Alonso completes a perfect weekend

Fernando Alonso savours his victory on the podium at Monza.-AP

Fernando Alonso’s first victory at Monza narrowed the lead of his team-mate, Lewis Hamilton, at the top of the World Championship to three points with four races left to run. By Alan Henry.

This was a psychologically crucial victory for Fernando Alonso and McLaren after a turbulent few weeks at the centre of bruising attention following a new twist to the controversy over whether the McLaren team obtained an illegal advantage from the use of leaked data from their famous Italian rivals.

Alonso’s first win at Monza may have been particularly satisfying for the Spaniard, but the Italian fans did not approve of the McLaren 1-2 over their beloved Ferraris on their home soil and greeted his appearance on the podium with boos and catcalls. No matter. The victory narrowed the lead of his team-mate, Lewis Hamilton, at the top of the World Championship to three points with four races left to run.

Ah yes, absolutely, a perfect weekend for me,” said Alonso. “Sometimes everything seems to go in the right direction and you feel good and you need to keep up the momentum. All weekend has been good for me. Sometimes I have started well here in Monza but I always had some problems in the race, and I always missed the victory, so to win here in Monza for the first time is a very, very special win.”

Trying to draw the sting with soothing sentiments the Spaniard added: “I would like to think it would please the fans. They are (obviously) Ferrari fans but overwhelmingly they are Formula One fans as well, which is very important.”

Hamilton nearly grabbed the lead of the 53-lap race from the start, running wheel to wheel with Felipe Massa’s Ferrari as the pack snaked down to the first right-hander. Hamilton braked right on the limit, wisps of smoke from his right front tyre testifying to how close to the limit of adhesion he really was. He pulled level with the Brazilian’s Ferrari but just as it seemed as though he might surge past both Massa and Alonso to take the lead, Massa slid wide and tapped Hamilton on to the run-off area, allowing Alonso to open a few more lengths over his pursuers.

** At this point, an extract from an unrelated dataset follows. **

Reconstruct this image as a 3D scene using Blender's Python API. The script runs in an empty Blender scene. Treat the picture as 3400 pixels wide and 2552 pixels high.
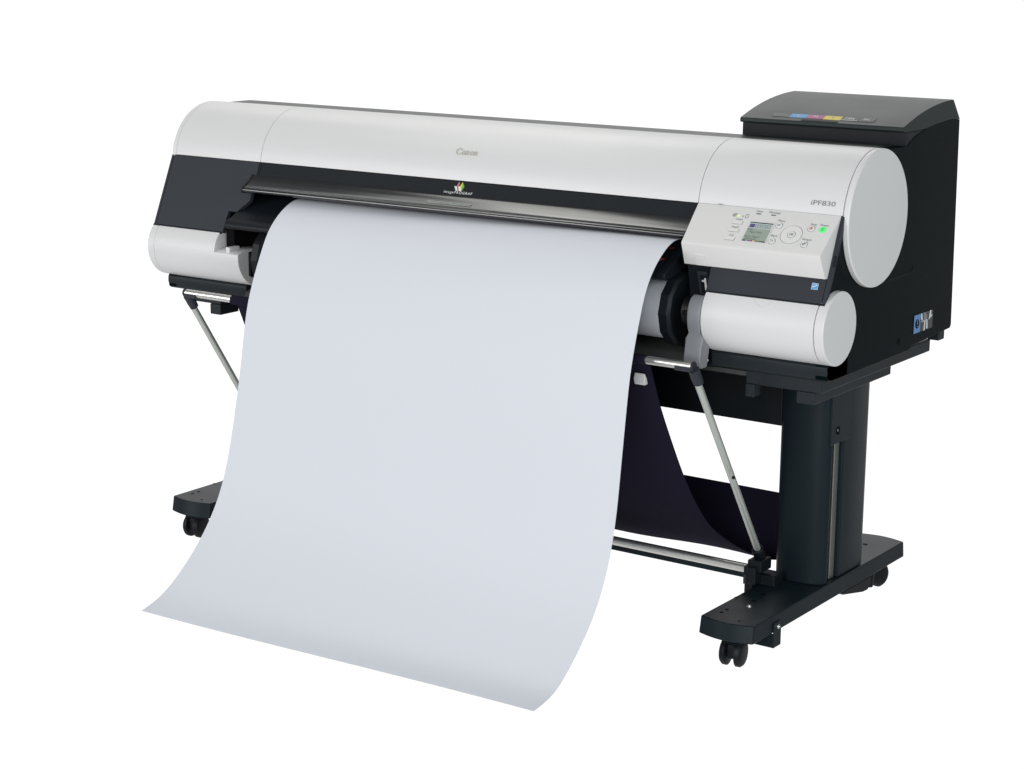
import bpy, bmesh, math, random
from mathutils import Vector, Matrix
random.seed(4)
S = bpy.context.scene
COL = S.collection
PI = math.pi

# ------------------------------------------------------------------ materials
def mat(name, color, rough=.5, metal=0., spec=.5, bump=0., bscale=600., var=0., coat=0., emit=None, sheen=0.):
    m = bpy.data.materials.new(name); m.use_nodes = True
    nt = m.node_tree; b = nt.nodes['Principled BSDF']
    b.inputs['Base Color'].default_value = (*color, 1)
    b.inputs['Roughness'].default_value = rough
    b.inputs['Metallic'].default_value = metal
    b.inputs['Specular IOR Level'].default_value = spec
    b.inputs['Coat Weight'].default_value = coat
    b.inputs['Coat Roughness'].default_value = .12
    if sheen:
        b.inputs['Sheen Weight'].default_value = sheen
        b.inputs['Sheen Roughness'].default_value = .5
    if emit:
        b.inputs['Emission Color'].default_value = (*emit[:3], 1)
        b.inputs['Emission Strength'].default_value = emit[3]
    tc = nt.nodes.new('ShaderNodeTexCoord')
    if bump:
        n = nt.nodes.new('ShaderNodeTexNoise'); n.inputs['Scale'].default_value = bscale
        n.inputs['Detail'].default_value = 3
        bp = nt.nodes.new('ShaderNodeBump'); bp.inputs['Strength'].default_value = bump
        bp.inputs['Distance'].default_value = .0006
        nt.links.new(tc.outputs['Object'], n.inputs['Vector'])
        nt.links.new(n.outputs['Fac'], bp.inputs['Height'])
        nt.links.new(bp.outputs['Normal'], b.inputs['Normal'])
    if var:
        n2 = nt.nodes.new('ShaderNodeTexNoise'); n2.inputs['Scale'].default_value = 9
        n2.inputs['Detail'].default_value = 5
        mr = nt.nodes.new('ShaderNodeMapRange')
        mr.inputs['To Min'].default_value = rough - var; mr.inputs['To Max'].default_value = rough + var
        nt.links.new(tc.outputs['Object'], n2.inputs['Vector'])
        nt.links.new(n2.outputs['Fac'], mr.inputs['Value'])
        nt.links.new(mr.outputs['Result'], b.inputs['Roughness'])
    return m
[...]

On the second lap, David Coulthard’s Red Bull Renault briefly touched Giancarlo Fisichella’s Renault, the Scot’s car hurtling off the circuit on the 170mph Curva Grande right-hander after its front wing, damaged in the impact, folded underneath the front of the car and broke the steering. Coulthard skated across the gravel run-off area before slamming head-long into the retaining wall.

With debris all over the circuit and the need to clear the damaged car from its resting place on the outside of the corner, the safety car was deployed to slow the field on lap three, frustrating the McLaren team-mates who knew that the Ferraris were running with slightly more fuel on their opening stint and would therefore be able to run further on their opening stint of the race.

Alonso had been hoping to get away from the rest of the pack in the opening phase of the race but those slow three early laps behind the safety car threatened to upend the world champion’s plans. While Massa dropped from third place to change a punctured tyre, then retired with handling problems at the end of lap 10, Alonso gradually stretched his lead to 1.1sec by the time Hamilton dived into the pits from second place to refuel at the end of lap 18.

Alonso stayed out for another couple of laps before making his first stop on lap 20, allowing Kimi Raikkonen through into the lead which he held through to his own first stop at the end of lap 25. The two McLarens squeezed back into first and second places as the Finn resumed back in third place, still feeling slightly groggy with a stiff neck after a 190mph crash under braking for the tricky Variante Ascari S-bend on the back leg of the circuit during free practice on the morning of September 8.

At the second round of refuelling stops Hamilton knew that he was strategically vulnerable from the Ferrari’s challenge and Raikkonen duly surged past into second place when the British driver stopped for the second time on lap 40.

I came out of the pits right behind Kimi,” said Hamilton, “and I knew that I had two laps maximum to get the best of my new soft compound tyres before they went off slightly. The tyres felt great and the car felt great as well. I wanted to stick it down the inside of the Ferrari, I wanted to do it for the team, as I wanted to let them know how much they’d worked for it. So I ran two laps really as fast as I could go, launched myself down the inside going into the first corner and managed to pull it off.”